::: DATA SHOWN :::

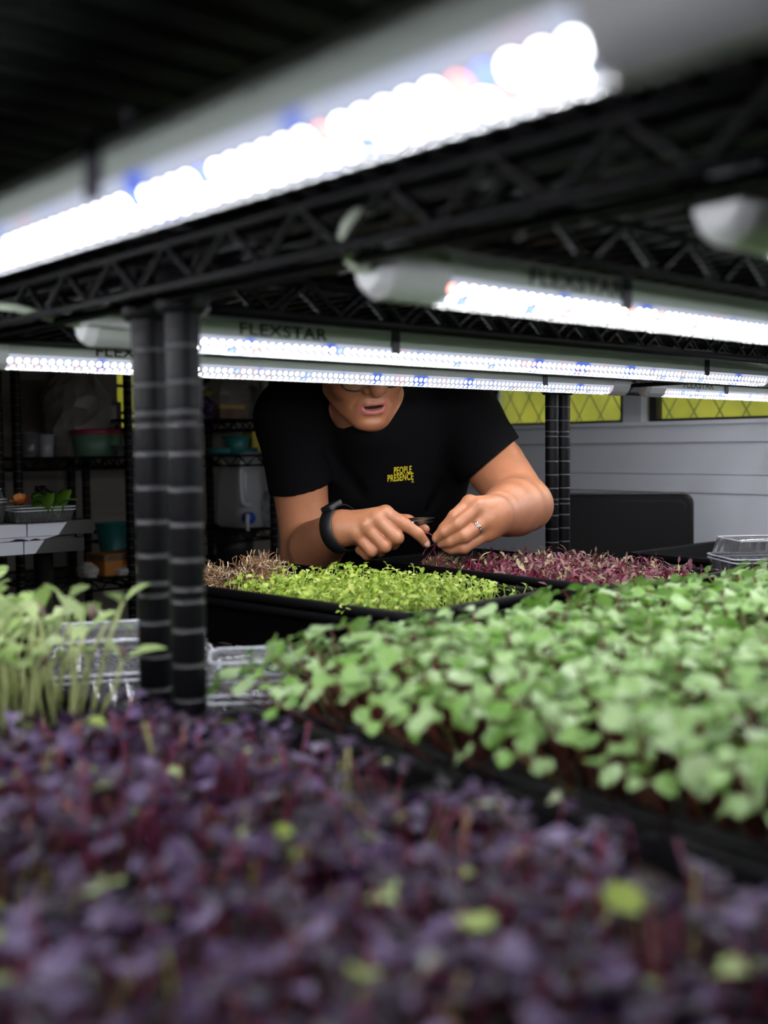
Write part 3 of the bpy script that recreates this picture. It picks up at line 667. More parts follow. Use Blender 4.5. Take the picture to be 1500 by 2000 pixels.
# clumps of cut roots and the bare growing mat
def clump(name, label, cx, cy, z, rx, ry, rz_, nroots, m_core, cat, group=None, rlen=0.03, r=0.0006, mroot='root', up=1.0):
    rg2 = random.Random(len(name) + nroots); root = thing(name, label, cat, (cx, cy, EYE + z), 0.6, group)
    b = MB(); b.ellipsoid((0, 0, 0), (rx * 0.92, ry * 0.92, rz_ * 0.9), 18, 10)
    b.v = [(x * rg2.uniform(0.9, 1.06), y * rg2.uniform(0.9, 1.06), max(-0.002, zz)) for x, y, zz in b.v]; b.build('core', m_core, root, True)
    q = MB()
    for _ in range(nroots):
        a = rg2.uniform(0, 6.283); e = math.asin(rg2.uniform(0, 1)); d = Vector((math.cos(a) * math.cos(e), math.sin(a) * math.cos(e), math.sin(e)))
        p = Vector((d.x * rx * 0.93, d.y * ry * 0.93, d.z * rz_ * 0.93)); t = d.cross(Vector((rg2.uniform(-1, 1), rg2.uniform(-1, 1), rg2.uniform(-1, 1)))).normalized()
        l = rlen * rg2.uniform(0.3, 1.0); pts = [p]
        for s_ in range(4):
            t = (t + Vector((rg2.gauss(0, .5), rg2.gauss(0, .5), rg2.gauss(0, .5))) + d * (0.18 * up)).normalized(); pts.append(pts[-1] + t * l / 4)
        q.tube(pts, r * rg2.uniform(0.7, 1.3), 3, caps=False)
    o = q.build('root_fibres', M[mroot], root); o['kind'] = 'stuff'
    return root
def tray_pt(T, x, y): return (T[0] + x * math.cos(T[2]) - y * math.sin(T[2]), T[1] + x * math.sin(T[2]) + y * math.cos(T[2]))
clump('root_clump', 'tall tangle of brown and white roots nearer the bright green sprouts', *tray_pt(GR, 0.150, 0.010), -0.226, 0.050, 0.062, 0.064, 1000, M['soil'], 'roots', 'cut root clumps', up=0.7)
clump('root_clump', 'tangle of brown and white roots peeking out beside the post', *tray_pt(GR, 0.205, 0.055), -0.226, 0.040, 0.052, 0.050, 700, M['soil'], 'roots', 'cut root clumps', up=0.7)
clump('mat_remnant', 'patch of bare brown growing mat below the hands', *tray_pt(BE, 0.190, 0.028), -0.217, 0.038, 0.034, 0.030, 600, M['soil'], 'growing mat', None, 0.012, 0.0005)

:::

Please write out all the data again word for word, but not the pictures.

Write part 3 of the bpy script that recreates this picture. It picks up at line 667. More parts follow. Use Blender 4.5. Take the picture to be 1500 by 2000 pixels.
# clumps of cut roots and the bare growing mat
def clump(name, label, cx, cy, z, rx, ry, rz_, nroots, m_core, cat, group=None, rlen=0.03, r=0.0006, mroot='root', up=1.0):
    rg2 = random.Random(len(name) + nroots); root = thing(name, label, cat, (cx, cy, EYE + z), 0.6, group)
    b = MB(); b.ellipsoid((0, 0, 0), (rx * 0.92, ry * 0.92, rz_ * 0.9), 18, 10)
    b.v = [(x * rg2.uniform(0.9, 1.06), y * rg2.uniform(0.9, 1.06), max(-0.002, zz)) for x, y, zz in b.v]; b.build('core', m_core, root, True)
    q = MB()
    for _ in range(nroots):
        a = rg2.uniform(0, 6.283); e = math.asin(rg2.uniform(0, 1)); d = Vector((math.cos(a) * math.cos(e), math.sin(a) * math.cos(e), math.sin(e)))
        p = Vector((d.x * rx * 0.93, d.y * ry * 0.93, d.z * rz_ * 0.93)); t = d.cross(Vector((rg2.uniform(-1, 1), rg2.uniform(-1, 1), rg2.uniform(-1, 1)))).normalized()
        l = rlen * rg2.uniform(0.3, 1.0); pts = [p]
        for s_ in range(4):
            t = (t + Vector((rg2.gauss(0, .5), rg2.gauss(0, .5), rg2.gauss(0, .5))) + d * (0.18 * up)).normalized(); pts.append(pts[-1] + t * l / 4)
        q.tube(pts, r * rg2.uniform(0.7, 1.3), 3, caps=False)
    o = q.build('root_fibres', M[mroot], root); o['kind'] = 'stuff'
    return root
def tray_pt(T, x, y): return (T[0] + x * math.cos(T[2]) - y * math.sin(T[2]), T[1] + x * math.sin(T[2]) + y * math.cos(T[2]))
clump('root_clump', 'tall tangle of brown and white roots nearer the bright green sprouts', *tray_pt(GR, 0.150, 0.010), -0.226, 0.050, 0.062, 0.064, 1000, M['soil'], 'roots', 'cut root clumps', up=0.7)
clump('root_clump', 'tangle of brown and white roots peeking out beside the post', *tray_pt(GR, 0.205, 0.055), -0.226, 0.040, 0.052, 0.050, 700, M['soil'], 'roots', 'cut root clumps', up=0.7)
clump('mat_remnant', 'patch of bare brown growing mat below the hands', *tray_pt(BE, 0.190, 0.028), -0.217, 0.038, 0.034, 0.030, 600, M['soil'], 'growing mat', None, 0.012, 0.0005)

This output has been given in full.